Sunday, September 14, 2014

The Glass Kitchen

"Portia Cuthcart never intended to leave Texas. Her dream was to run the Glass Kitchen restaurant her grandmother built decades ago. But after a string of betrayals and the loss of her legacy, Portia is determined to start a new life with her sisters in Manhattan... and never cook again. 

But when she moves into a dilapidated brownstone on the Upper West Side, she meets twelve-year-old Ariel and her widowed father Gabriel, a man with his hands full trying to raise two daughters on his own. Soon, a promise made to her sisters forces Portia back into a world of magical food and swirling emotions, where she must confront everything she has been running from. What seems so simple on the surface is anything but when long-held secrets are revealed, rivalries exposed, and the promise of new love stirs to life like chocolate mixing with cream. 
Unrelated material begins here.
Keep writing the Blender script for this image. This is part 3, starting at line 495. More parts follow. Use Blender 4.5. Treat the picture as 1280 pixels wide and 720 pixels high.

The Glass Kitchen is a delicious novel, a tempestuous story of a woman washed up on the shores of Manhattan who discovers that a kitchen—like an island—can be a refuge, if only she has the courage to give in to the pull of love, the power of forgiveness, and accept the complications of what it means to be family."


Review: 3.5 Stars. 

After reading Ruth Reichl's Delicious, I have been on a kick reading books about food. Although food was not the primary topic of this novel, I still enjoyed the story of three Texan sisters and the Kane family as well. Recommend!